Unlike upgrades to consumer software such as Microsoft's Windows operating system, Oracle will not be charging most of its customers for the new software, dubbed Oracle 11g. They will be able to download the product at no charge under the terms of service agreements they purchased when they bought products they are currently using.
Ari Kaplan, chief executive of the Independent Oracle Users Group, said he expects about 35 percent of the more than 20,000 members in his organization to upgrade to the new database over the next year.
Kaplan said that was a much higher rate than for previous upgrades to Oracle's database software.
"These are features that customers have been asking for, in some cases demanding," Kaplan told the audience at the Oracle product launch.

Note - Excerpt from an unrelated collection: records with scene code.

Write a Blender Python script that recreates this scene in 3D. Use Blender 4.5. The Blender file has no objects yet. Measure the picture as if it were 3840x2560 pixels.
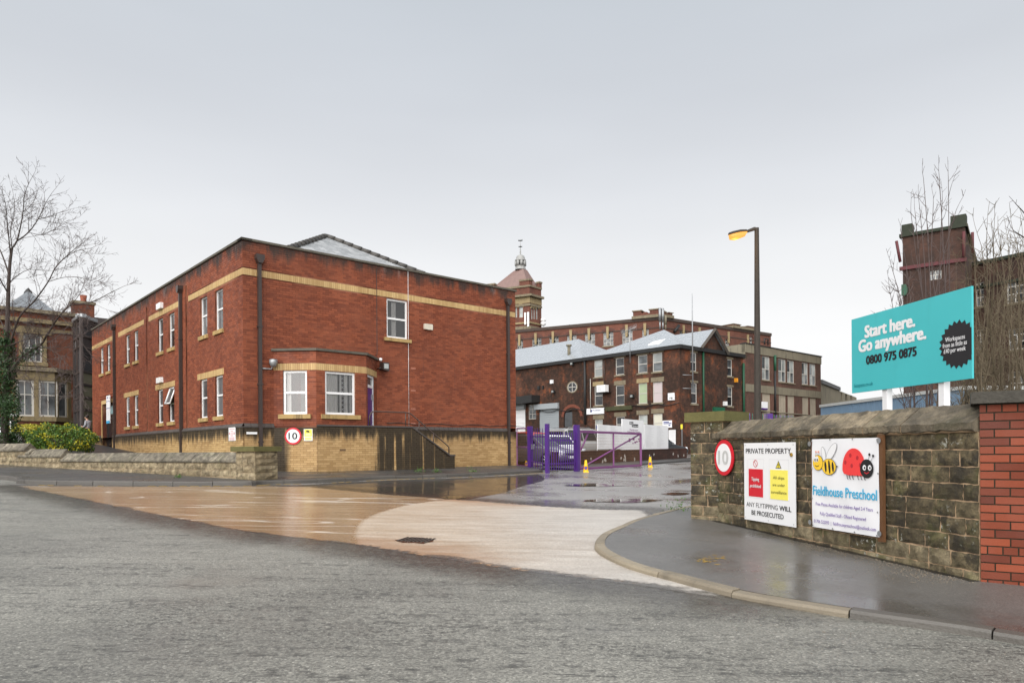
import bpy, math, random
import numpy as np
from mathutils import Vector, Matrix
random.seed(7)
scene = bpy.context.scene
COL = scene.collection
V = Vector

# ------------------------------------------------------------------ camera
EYE = 1.4
FPX, HY, ROLL = 2656.7, 1686.6, 0.0070          # focal length and horizon in pixels of the 3840 x 2560 photograph
cam_d = bpy.data.cameras.new('camera')
cam_d.sensor_width = 36.0
cam_d.lens = FPX / 3840 * 36.0
cam_d.shift_y = (HY - 1280) / 3840
cam_d.clip_end = 6000
cam = bpy.data.objects.new('camera', cam_d)
COL.objects.link(cam)
cam.location = (0, 0, EYE)
cam.rotation_euler = (Matrix.Rotation(math.pi / 2, 3, 'X') @ Matrix.Rotation(-ROLL, 3, 'Z')).to_euler()
scene.camera = cam

# ------------------------------------------------------------------ sky and light (overcast)
SUN_EL, SUN_AZ = math.radians(42), math.radians(196)      # azimuth clockwise from +Y
world = bpy.data.worlds.new('World'); scene.world = world; world.use_nodes = True
wn, wl = world.node_tree.nodes, world.node_tree.links
wn.clear()
w_out = wn.new('ShaderNodeOutputWorld'); w_bg = wn.new('ShaderNodeBackground')
w_sky = wn.new('ShaderNodeTexSky'); w_sky.sky_type = 'NISHITA'; w_sky.sun_disc = False
w_sky.sun_elevation = SUN_EL; w_sky.sun_rotation = SUN_AZ; w_sky.air_density = 1.0; w_sky.dust_density = 3.0
w_tc = wn.new('ShaderNodeTexCoord'); w_sep = wn.new('ShaderNodeSeparateXYZ')
w_ramp = wn.new('ShaderNodeValToRGB')
cr = w_ramp.color_ramp
cr.elements[0].position = 0.0; cr.elements[0].color = (1., 1., 1., 1)
cr.elements[1].position = 0.14; cr.elements[1].color = (.975, .977, .98, 1)
for p_, c_ in ((.24, (.885, .897, .915)), (.34, (.765, .79, .83)), (.43, (.66, .693, .742)), (.54, (.59, .635, .69)), (1.0, (.54, .585, .64))):
    e = cr.elements.new(p_); e.color = (*c_, 1)
w_noise = wn.new('ShaderNodeTexNoise'); w_noise.inputs['Scale'].default_value = 1.6; w_noise.inputs['Detail'].default_value = 3
w_map = wn.new('ShaderNodeMapping'); w_map.inputs['Scale'].default_value = (1, 1, 4)
w_mr = wn.new('ShaderNodeMapRange'); w_mr.inputs['From Min'].default_value = .3; w_mr.inputs['From Max'].default_value = .7
w_mr.inputs['To Min'].default_value = .955; w_mr.inputs['To Max'].default_value = 1.035
w_mul = wn.new('ShaderNodeVectorMath'); w_mul.operation = 'SCALE'
w_ns = wn.new('ShaderNodeVectorMath'); w_ns.operation = 'SCALE'; w_ns.inputs['Scale'].default_value = .0
w_hsv = wn.new('ShaderNodeHueSaturation'); w_hsv.inputs['Saturation'].default_value = .15
w_mix = wn.new('ShaderNodeMixRGB'); w_mix.blend_type = 'MIX'; w_mix.inputs['Fac'].default_value = .06
wl.new(w_tc.outputs['Generated'], w_sep.inputs[0]); wl.new(w_sep.outputs['Z'], w_ramp.inputs[0])
wl.new(w_tc.outputs['Generated'], w_map.inputs['Vector']); wl.new(w_map.outputs[0], w_noise.inputs['Vector'])
wl.new(w_noise.outputs['Fac'], w_mr.inputs['Value'])
wl.new(w_ramp.outputs['Color'], w_mul.inputs[0]); wl.new(w_mr.outputs[0], w_mul.inputs['Scale'])
wl.new(w_sky.outputs[0], w_hsv.inputs['Color']); wl.new(w_hsv.outputs[0], w_ns.inputs[0]); w_ns.inputs['Scale'].default_value = .1
wl.new(w_mul.outputs[0], w_mix.inputs[1]); wl.new(w_ns.outputs[0], w_mix.inputs[2])
wl.new(w_mix.outputs[0], w_bg.inputs['Color']); w_bg.inputs['Strength'].default_value = 0.294
wl.new(w_bg.outputs[0], w_out.inputs['Surface'])

sun_d = bpy.data.lights.new('sun', 'SUN'); sun_d.energy = 1.5; sun_d.angle = math.radians(90); sun_d.color = (1, .97, .93)
sun = bpy.data.objects.new('sun', sun_d); COL.objects.link(sun)
sd = V((math.sin(SUN_AZ) * math.cos(SUN_EL), math.cos(SUN_AZ) * math.cos(SUN_EL), math.sin(SUN_EL)))
sun.rotation_euler = sd.to_track_quat('Z', 'Y').to_euler(); sun.location = sd * 60

vs = scene.view_settings
vs.view_transform = 'Standard'; vs.look = 'None'; vs.gamma = 1; vs.exposure = 1.8; vs.use_curve_mapping = False
scene.cycles.max_bounces = 6; scene.cycles.transparent_max_bounces = 12
scene.cycles.use_denoising = True
scene.cycles.caustics_reflective = False; scene.cycles.caustics_refractive = False

# ------------------------------------------------------------------ measuring helpers: photograph pixel -> point of the place
def ray(px, py):
    X, Z = px - 1920, HY - py
    c, s = math.cos(ROLL), math.sin(ROLL)
    return V(((c * X + s * Z) / FPX, 1.0, (-s * X + c * Z) / FPX))
E0 = V((0, 0, EYE))
def at(px, py, d): return E0 + ray(px, py) * d
def onplane(px, py, p0, n):
    r = ray(px, py); return E0 + r * ((V(p0) - E0).dot(n) / r.dot(n))
GX, GY = -0.019, 0.0202
def gz(x, y): return GX * max(-60, min(60, x)) + GY * max(-40, min(70, y))
def gnd(px, py, dz=0):
    r = ray(px, py); return E0 + r * ((dz - EYE) / (r.z - GX * r.x - GY))
def on_g(x, y, dz=0): return V((x, y, gz(x, y) + dz))

class Face:
    """a vertical plane: o = point at s=0, d = direction of s (to the viewer's right), n = outward normal"""
    def __init__(self, o, d, n=None):
        self.o = V((o[0], o[1], 0)); self.d = V((d[0], d[1], 0)).normalized()
        self.n = V((self.d.y, -self.d.x, 0))
    def w(self, s, z, off=0): return self.o + self.d * s + self.n * off + V((0, 0, z))
    def sz(self, px, py, off=0):
        p = onplane(px, py, self.o + self.n * off, self.n); return (p - self.o).dot(self.d), p.z
    def s(self, px, py, off=0): return self.sz(px, py, off)[0]
    def z(self, px, py, off=0): return self.sz(px, py, off)[1]
    def shift(self, off): return Face(self.o + self.n * off, self.d)
    def rect(self, x0, x1, y0, y1, off=0):
        xm, ym = (x0 + x1) / 2, (y0 + y1) / 2
        return self.s(x0, ym, off), self.s(x1, ym, off), self.z(xm, y1, off), self.z(xm, y0, off)

# ------------------------------------------------------------------ mesh builder
class MB:
    def __init__(self): self.v = []; self.f = []; self.sm = []
    def pts(self, ps):
        i = len(self.v); self.v.extend([tuple(p) for p in ps]); return i
    def poly(self, ps, smooth=False):
        i = self.pts(ps); self.f.append(tuple(range(i, i + len(ps)))); self.sm.append(smooth); return self
    def hexa(self, b, t, bottom=True, top=True):
        """prism between polygon b (low) and t (high), same count, counter-clockwise seen from above"""
        n = len(b); i = self.pts(list(b) + list(t))
        for k in range(n):
            self.f.append((i + k, i + (k + 1) % n, i + n + (k + 1) % n, i + n + k)); self.sm.append(False)
        if top: self.f.append(tuple(range(i + n, i + 2 * n))); self.sm.append(False)
        if bottom: self.f.append(tuple(range(i + n - 1, i - 1, -1))); self.sm.append(False)
        return self
    def box(self, x0, x1, y0, y1, z0, z1):
        return self.hexa([(x0, y0, z0), (x1, y0, z0), (x1, y1, z0), (x0, y1, z0)], [(x0, y0, z1), (x1, y0, z1), (x1, y1, z1), (x0, y1, z1)])
    def fbox(self, F, s0, s1, z0, z1, o0, o1, back=True):
        """box on a Face between offsets o0 < o1"""
        a = [F.w(s0, z0, o1), F.w(s1, z0, o1), F.w(s1, z1, o1), F.w(s0, z1, o1)]
        b = [F.w(s0, z0, o0), F.w(s1, z0, o0), F.w(s1, z1, o0), F.w(s0, z1, o0)]
        i = self.pts(a + b)
        fs = [(0, 1, 2, 3), (1, 5, 6, 2), (4, 0, 3, 7), (3, 2, 6, 7), (4, 5, 1, 0)]
        if back: fs.append((5, 4, 7, 6))
        for q in fs: self.f.append(tuple(i + k for k in q)); self.sm.append(False)
        return self
    def fprism(self, F, poly, o0, o1):
        """polygon of (s, z), counter-clockwise seen from outside, extruded from o0 to o1"""
        n = len(poly); i = self.pts([F.w(s, z, o1) for s, z in poly] + [F.w(s, z, o0) for s, z in poly])
        self.f.append(tuple(range(i, i + n))); self.sm.append(False)
        self.f.append(tuple(range(i + 2 * n - 1, i + n - 1, -1))); self.sm.append(False)
        for k in range(n):
            k2 = (k + 1) % n
            self.f.append((i + k, i + n + k, i + n + k2, i + k2)); self.sm.append(False)
        return self
    def ring(self, c, ax, r, n, ph=0):
        ax = V(ax).normalized(); u = ax.orthogonal().normalized(); w = ax.cross(u)
        return [V(c) + (u * math.cos(ph + 2 * math.pi * k / n) + w * math.sin(ph + 2 * math.pi * k / n)) * r for k in range(n)]
    def tube(self, pts, r, n=8, caps=True, smooth=True):
        pts = [V(p) for p in pts]
        rr = r if isinstance(r, (list, tuple)) else [r] * len(pts)
        u = None; base = None
        for k, p in enumerate(pts):
            t = (pts[min(k + 1, len(pts) - 1)] - pts[max(k - 1, 0)])
            if t.length < 1e-9: t = V((0, 0, 1))
            t.normalize()
            u = t.orthogonal().normalized() if u is None else (u - t * u.dot(t)).normalized()
            w = t.cross(u)
            i = self.pts([p + (u * math.cos(2 * math.pi * j / n) + w * math.sin(2 * math.pi * j / n)) * rr[k] for j in range(n)])
            if base is not None:
                for j in range(n):
                    self.f.append((base + j, base + (j + 1) % n, i + (j + 1) % n, i + j)); self.sm.append(smooth)
            elif caps: self.f.append(tuple(range(i + n - 1, i - 1, -1))); self.sm.append(False)
            base = i
        if caps: self.f.append(tuple(range(base, base + n))); self.sm.append(False)
        return self
    def lathe(self, c, prof, n=16, smooth=True):
        """profile of (radius, z) turned round the vertical through c"""
        c = V(c); base = None
        for r, z in prof:
            i = self.pts([c + V((r * math.cos(2 * math.pi * j / n), r * math.sin(2 * math.pi * j / n), z)) for j in range(n)])
            if base is not None:
                for j in range(n): self.f.append((base + j, base + (j + 1) % n, i + (j + 1) % n, i + j)); self.sm.append(smooth)
            base = i
        return self
    def disc(self, F, s, z, r, o, n=32, r0=0, rz=None):
        """flat disc or ring on a Face"""
        k = 1 if rz is None else rz / r
        if r0 <= 0: return self.poly([F.w(s + r * math.cos(2 * math.pi * j / n), z + k * r * math.sin(2 * math.pi * j / n), o) for j in range(n)])
        for j in range(n):
            a, b = 2 * math.pi * j / n, 2 * math.pi * (j + 1) / n
            self.poly([F.w(s + q * math.cos(t), z + k * q * math.sin(t), o) for q, t in ((r0, a), (r, a), (r, b), (r0, b))])
        return self
    def mesh(self, name, mat, shift=V((0, 0, 0))):
        me = bpy.data.meshes.new(name)
        vv = np.array(self.v, dtype=np.float64).reshape(-1, 3) - np.array(shift)
        me.from_pydata(vv.tolist(), [], self.f)
        if any(self.sm): me.polygons.foreach_set('use_smooth', self.sm)
        # planar UVs in metres: u along the wall, v up (floors: x, y)
        uv = me.uv_layers.new(name='UVMap')
        nl = len(me.loops)
        li = np.empty(nl, dtype=np.int32); me.loops.foreach_get('vertex_index', li)
        co = np.array(self.v, dtype=np.float64).reshape(-1, 3)[li]
        nrm = np.empty(len(me.polygons) * 3); me.polygons.foreach_get('normal', nrm); nrm = nrm.reshape(-1, 3)
        tot = np.empty(len(me.polygons), dtype=np.int32); me.polygons.foreach_get('loop_total', tot)
        nr = np.repeat(nrm, tot, axis=0)
        flat = np.abs(nr[:, 2]) > .75
        h = np.hypot(nr[:, 0], nr[:, 1]) + 1e-9
        u = np.where(flat, co[:, 0], (-nr[:, 1] * co[:, 0] + nr[:, 0] * co[:, 1]) / h)
        v = np.where(flat, co[:, 1], co[:, 2])
        uv.data.foreach_set('uv', np.stack([u, v], 1).ravel().astype(np.float32))
        if mat: me.materials.append(mat)
        me.update(); return me

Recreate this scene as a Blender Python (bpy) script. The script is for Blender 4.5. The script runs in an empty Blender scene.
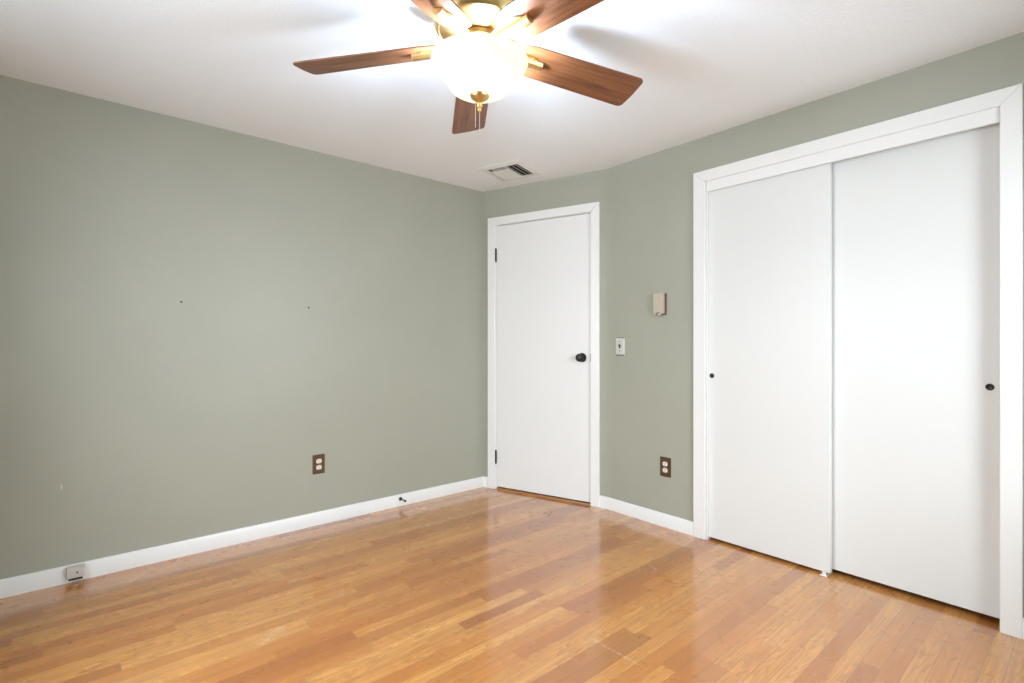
import bpy, bmesh, math, random
from mathutils import Vector, Matrix
random.seed(7)
SC = bpy.context.scene
COL = SC.collection
PI = math.pi

# ---------------------------------------------------------------- camera
EYE = 1.14
YAW = math.radians(49.4286)          # heading of the view, from +X towards +Y
cam_d = bpy.data.cameras.new('camera')
cam_d.sensor_width = 36.0
cam_d.lens = 508.71 / 1024 * 36.0
cam_d.shift_y = 1.512 / 1024
cam_d.clip_start = 0.02
cam = bpy.data.objects.new('camera', cam_d)
COL.objects.link(cam)
cam.location = (0, 0, EYE)
cam.rotation_euler = (PI / 2, 0, YAW - PI / 2)
SC.camera = cam

# ---------------------------------------------------------------- exposure
SC.view_settings.view_transform = 'Standard'
SC.view_settings.look = 'None'
SC.view_settings.gamma = 1.0
SC.view_settings.use_curve_mapping = False
SC.view_settings.exposure = 0.20
SC.cycles.use_denoising = True
SC.cycles.max_bounces = 14
SC.cycles.diffuse_bounces = 8
SC.cycles.glossy_bounces = 5
SC.cycles.transmission_bounces = 8
SC.cycles.sample_clamp_indirect = 6.0

# ---------------------------------------------------------------- room measures
X0, X1 = -0.64, 2.776                # wall with the side window, closet wall
Y0, Y1 = -0.38, 3.218                # wall behind the viewer, left wall
H = 2.34
T = 0.12                             # wall thickness
CA = Vector((2.4565, 3.218))         # corner of the left wall and the door wall
CB = Vector((2.776, 2.2545))         # bend of the door wall into the closet wall

# ---------------------------------------------------------------- world and daylight
w = bpy.data.worlds.new('sky')
SC.world = w
w.use_nodes = True
bg = w.node_tree.nodes['Background']
bg.inputs[0].default_value = (0.78, 0.88, 1.0, 1)
bg.inputs[1].default_value = 0.4


def daylight(name, loc, rot, sx, sy, energy, color):
    d = bpy.data.lights.new(name, 'AREA')
    d.shape = 'RECTANGLE'
    d.size, d.size_y = sx, sy
    d.energy = energy
    d.color = color
    o = bpy.data.objects.new(name, d)
    o.location, o.rotation_euler = loc, rot
    COL.objects.link(o)
    return o


# window openings: (centre along the wall, width, sill, head)
WIN_SIDE = (1.65, 1.50, 0.60, 1.98)  # in the wall at X0
WIN_FRONT = (1.70, 1.40, 0.60, 1.98) # in the wall at Y0
# the bright sky outside each window, high enough to shine down through it
daylight('daylight_side', (X0 - 0.9, WIN_SIDE[0], 1.95), (0, -math.radians(69), 0), 1.8, 2.4, 196.0, (0.93, 1.0, 1.06))
daylight('daylight_front', (WIN_FRONT[0], Y0 - 0.9, 1.75), (math.radians(75), 0, 0), 2.4, 1.8, 165.0, (0.90, 1.0, 1.07))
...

It is common for companies to wait several years after the launch of a major software upgrade to start using it amid concern that their business could suffer if bugs crop up after installation.
Companies generally prefer to wait until the upgrade has been tested in the real world, then try it out in their own test centers and gradually deploy it in their data centers.
The users group is an independent organization that educates members on Oracle technology and also lobbies on behalf of its customers on issues related to its products and policies.
Kaplan and his staff advised Oracle on functions that customers wanted included in the new database and also participated in testing it out.
Market researcher IDC estimates that Oracle last year claimed 44 percent of the $16.5 billion relational database market, as sales rose 15 increase from the prior year.
IBM ranked No. 2 with 22 percent of the market as its database sales rose 12 percent.
Microsoft grew at the fastest clip, with its sales rising 25 percent to $3 billion, and giving the software maker a 17 percent database share, according to IDC, which released the data in April, saying the figures were preliminary.
Sybase ranked fourth with just 3.5 percent of the market and NCR Corp.'s Teradata unit was fifth with 2.9 percent.
Oracle, based in Redwood City, California, was founded 30 years ago as a database software vendor and that software remains its top-selling product.
In its most-recent fiscal year, which ended May 31, sales of database and related products accounted for 71 percent of its $5.9 billion in new software license revenue.